Christopher Grant Monroe Fellow at Tulane

Christopher Grant

Monroe Fellowship 2019

Biography

Chris is a doctoral candidate in the Department of Anthropology at the University of Chicago. He is a historical archaeologist whose research explores the intersection of race, labor, and everyday aesthetics in the Creole faubourgs of New Orleans during the late eighteenth and early nineteenth centuries. As part of his dissertation research, he carried out four years of archaeological excavations in the neighborhood of Faubourg Tremé, examining the role of colonial urban plantations and enslaved labor in the development of the city’s early creole economy. He began doing archaeological fieldwork in New Orleans in 2008. His teaching and research interests include urban archaeology, materiality, colonial and post-colonial theory, and race and labor in the early Atlantic world.

Research

This project examines the contributions of New Orleans’s first African-Americans to the city’s early creole economy.
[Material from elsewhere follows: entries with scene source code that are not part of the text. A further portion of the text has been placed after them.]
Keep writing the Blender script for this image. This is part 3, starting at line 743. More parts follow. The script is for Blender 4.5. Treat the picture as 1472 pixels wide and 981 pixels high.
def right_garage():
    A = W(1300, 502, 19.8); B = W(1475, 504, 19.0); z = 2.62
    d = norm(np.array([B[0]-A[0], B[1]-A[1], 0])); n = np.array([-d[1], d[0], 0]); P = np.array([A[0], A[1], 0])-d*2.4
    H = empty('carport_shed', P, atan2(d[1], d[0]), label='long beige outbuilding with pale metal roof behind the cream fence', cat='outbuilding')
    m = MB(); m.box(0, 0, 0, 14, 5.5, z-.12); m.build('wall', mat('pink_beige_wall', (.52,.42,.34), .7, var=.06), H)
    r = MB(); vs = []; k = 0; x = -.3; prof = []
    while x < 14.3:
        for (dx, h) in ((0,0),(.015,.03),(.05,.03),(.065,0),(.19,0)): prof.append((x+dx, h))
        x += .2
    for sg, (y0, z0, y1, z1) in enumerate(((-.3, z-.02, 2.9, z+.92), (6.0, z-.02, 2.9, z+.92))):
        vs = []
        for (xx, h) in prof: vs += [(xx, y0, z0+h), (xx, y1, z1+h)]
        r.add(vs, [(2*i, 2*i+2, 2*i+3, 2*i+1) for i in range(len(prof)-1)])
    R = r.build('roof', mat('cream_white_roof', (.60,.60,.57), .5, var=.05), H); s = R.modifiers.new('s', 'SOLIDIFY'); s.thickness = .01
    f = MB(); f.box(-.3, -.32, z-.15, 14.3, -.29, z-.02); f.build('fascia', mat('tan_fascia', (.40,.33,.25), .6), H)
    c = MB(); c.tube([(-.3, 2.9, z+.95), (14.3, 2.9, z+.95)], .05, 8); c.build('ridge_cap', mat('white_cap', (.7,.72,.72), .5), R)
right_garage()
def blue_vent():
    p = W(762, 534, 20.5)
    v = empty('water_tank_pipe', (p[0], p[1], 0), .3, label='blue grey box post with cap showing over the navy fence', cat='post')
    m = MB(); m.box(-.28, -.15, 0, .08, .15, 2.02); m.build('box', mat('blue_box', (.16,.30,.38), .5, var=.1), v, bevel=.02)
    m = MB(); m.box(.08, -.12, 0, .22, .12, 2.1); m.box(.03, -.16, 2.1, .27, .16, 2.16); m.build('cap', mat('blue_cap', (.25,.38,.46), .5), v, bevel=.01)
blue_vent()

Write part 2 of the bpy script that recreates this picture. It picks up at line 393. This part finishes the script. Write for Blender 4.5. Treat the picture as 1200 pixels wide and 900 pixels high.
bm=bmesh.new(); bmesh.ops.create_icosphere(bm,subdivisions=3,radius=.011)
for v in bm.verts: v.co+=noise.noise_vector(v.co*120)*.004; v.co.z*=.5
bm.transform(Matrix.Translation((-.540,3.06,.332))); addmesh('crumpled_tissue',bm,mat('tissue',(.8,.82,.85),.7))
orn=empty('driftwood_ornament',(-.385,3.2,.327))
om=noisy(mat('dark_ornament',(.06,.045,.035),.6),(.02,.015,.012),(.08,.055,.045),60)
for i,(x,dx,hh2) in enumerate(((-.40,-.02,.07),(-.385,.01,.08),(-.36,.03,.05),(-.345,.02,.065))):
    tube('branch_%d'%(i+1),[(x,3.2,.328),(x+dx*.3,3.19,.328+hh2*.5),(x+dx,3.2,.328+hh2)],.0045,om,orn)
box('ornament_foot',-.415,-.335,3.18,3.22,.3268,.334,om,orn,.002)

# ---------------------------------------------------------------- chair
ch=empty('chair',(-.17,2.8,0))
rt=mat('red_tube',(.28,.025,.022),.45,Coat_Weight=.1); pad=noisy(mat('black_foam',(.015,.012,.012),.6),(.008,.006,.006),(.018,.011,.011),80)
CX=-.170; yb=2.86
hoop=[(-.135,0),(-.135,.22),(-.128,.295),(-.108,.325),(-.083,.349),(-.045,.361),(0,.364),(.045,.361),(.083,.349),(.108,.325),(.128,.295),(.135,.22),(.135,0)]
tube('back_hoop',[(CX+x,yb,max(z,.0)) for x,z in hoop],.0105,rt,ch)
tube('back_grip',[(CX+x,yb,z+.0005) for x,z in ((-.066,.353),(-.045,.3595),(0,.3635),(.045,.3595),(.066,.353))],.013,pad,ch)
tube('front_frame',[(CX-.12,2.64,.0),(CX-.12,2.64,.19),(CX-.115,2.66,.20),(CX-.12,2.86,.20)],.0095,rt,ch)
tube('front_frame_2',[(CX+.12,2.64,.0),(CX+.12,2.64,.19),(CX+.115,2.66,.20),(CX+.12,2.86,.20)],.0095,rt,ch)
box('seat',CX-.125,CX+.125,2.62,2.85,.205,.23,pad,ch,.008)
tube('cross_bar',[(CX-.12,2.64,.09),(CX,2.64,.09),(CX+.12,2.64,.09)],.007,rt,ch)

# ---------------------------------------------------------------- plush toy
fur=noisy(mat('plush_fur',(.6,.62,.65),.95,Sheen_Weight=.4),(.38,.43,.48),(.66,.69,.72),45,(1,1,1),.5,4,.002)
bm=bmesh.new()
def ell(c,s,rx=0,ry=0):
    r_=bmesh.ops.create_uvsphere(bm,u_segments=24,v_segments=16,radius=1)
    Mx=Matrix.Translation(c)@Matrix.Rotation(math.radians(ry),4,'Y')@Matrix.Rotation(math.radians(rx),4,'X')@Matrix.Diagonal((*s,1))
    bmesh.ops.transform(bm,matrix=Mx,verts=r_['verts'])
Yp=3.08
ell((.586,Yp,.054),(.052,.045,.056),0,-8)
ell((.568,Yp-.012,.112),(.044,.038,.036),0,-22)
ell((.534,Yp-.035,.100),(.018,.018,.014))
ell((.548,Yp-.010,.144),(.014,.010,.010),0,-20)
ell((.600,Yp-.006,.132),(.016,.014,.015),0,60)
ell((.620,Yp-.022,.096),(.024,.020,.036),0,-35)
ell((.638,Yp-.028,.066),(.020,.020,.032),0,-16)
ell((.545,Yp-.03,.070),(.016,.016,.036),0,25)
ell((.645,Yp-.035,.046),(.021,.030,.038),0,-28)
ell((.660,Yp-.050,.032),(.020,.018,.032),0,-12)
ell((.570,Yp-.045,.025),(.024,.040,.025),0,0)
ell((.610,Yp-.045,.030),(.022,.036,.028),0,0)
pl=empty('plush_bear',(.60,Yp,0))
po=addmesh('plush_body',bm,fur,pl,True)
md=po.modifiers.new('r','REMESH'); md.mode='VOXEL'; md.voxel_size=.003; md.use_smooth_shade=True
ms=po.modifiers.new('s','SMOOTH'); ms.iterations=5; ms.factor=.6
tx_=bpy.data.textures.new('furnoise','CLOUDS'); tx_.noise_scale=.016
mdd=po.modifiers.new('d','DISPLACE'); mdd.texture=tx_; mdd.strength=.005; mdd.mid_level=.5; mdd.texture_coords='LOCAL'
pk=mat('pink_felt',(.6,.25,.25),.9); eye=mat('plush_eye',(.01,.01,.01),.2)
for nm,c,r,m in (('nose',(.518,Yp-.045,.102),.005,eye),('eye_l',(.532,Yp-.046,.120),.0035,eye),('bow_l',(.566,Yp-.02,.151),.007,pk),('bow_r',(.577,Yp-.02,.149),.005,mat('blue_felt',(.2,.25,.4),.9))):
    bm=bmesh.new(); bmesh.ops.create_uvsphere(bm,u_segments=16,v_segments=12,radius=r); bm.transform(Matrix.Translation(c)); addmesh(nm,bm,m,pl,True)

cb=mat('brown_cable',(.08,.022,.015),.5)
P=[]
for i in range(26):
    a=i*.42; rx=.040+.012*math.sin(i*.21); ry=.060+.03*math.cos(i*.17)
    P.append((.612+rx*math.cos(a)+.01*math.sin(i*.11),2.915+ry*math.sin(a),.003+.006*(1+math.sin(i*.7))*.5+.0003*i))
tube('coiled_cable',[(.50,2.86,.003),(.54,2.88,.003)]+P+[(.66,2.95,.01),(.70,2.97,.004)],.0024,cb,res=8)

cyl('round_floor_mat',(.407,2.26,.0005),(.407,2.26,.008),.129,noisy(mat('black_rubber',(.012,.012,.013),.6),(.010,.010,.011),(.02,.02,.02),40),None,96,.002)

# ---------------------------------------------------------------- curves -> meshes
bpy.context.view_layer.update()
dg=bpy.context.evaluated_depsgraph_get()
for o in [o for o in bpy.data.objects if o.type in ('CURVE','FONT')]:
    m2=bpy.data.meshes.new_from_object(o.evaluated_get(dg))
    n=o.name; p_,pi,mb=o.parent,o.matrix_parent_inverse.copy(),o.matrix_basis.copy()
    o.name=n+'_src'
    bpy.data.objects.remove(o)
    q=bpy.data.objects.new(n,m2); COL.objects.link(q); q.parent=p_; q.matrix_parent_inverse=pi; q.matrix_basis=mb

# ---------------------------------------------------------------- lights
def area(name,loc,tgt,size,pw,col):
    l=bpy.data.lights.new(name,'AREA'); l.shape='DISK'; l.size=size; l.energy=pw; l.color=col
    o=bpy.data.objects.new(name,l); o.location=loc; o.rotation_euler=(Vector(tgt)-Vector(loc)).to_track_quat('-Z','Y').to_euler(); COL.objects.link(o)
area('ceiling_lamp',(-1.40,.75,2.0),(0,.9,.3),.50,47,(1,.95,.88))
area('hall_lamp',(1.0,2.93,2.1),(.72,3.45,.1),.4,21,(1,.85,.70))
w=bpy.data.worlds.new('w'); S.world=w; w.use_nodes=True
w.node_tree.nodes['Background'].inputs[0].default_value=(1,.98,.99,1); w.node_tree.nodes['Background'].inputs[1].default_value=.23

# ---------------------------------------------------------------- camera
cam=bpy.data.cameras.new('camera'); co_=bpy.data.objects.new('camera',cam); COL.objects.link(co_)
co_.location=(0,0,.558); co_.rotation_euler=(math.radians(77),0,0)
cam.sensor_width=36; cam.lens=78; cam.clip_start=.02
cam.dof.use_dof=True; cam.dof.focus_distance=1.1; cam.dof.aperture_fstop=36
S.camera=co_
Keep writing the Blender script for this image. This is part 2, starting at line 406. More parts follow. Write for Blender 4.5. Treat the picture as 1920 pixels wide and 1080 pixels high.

Recent archaeological excavations at the colonial Tremé plantation reveal the extent to which enslaved laborers, especially those living on the semi-urban plantations of the Creole faubourgs, stitched themselves into the everyday economic fabric of the city. Evidence of domestic and household activities, from sewing and button making, to caregiving and cooking, demonstrate how slave labor was implicated in all aspects of plantation life. Yet the archaeological assemblages uncovered during dissertation fieldwork suggest that the economic ventures of the enslaved were not constrained to the plantation itself, but instead extended to urban markets and frontier networks further afield. Wild birds – hunted for feathers and as game – are an important index of this social and economic mobility, demonstrating the creative agency of enslaved people as they navigated a racialized economy through matters of fashion aesthetics and food. By combining archaeological and archival evidence, this study employs zooarchaeological analysis to interrogate how wild bird populations played a role in the self-provisioning of faubourg plantations and in providing access to economic opportunity for the enslaved.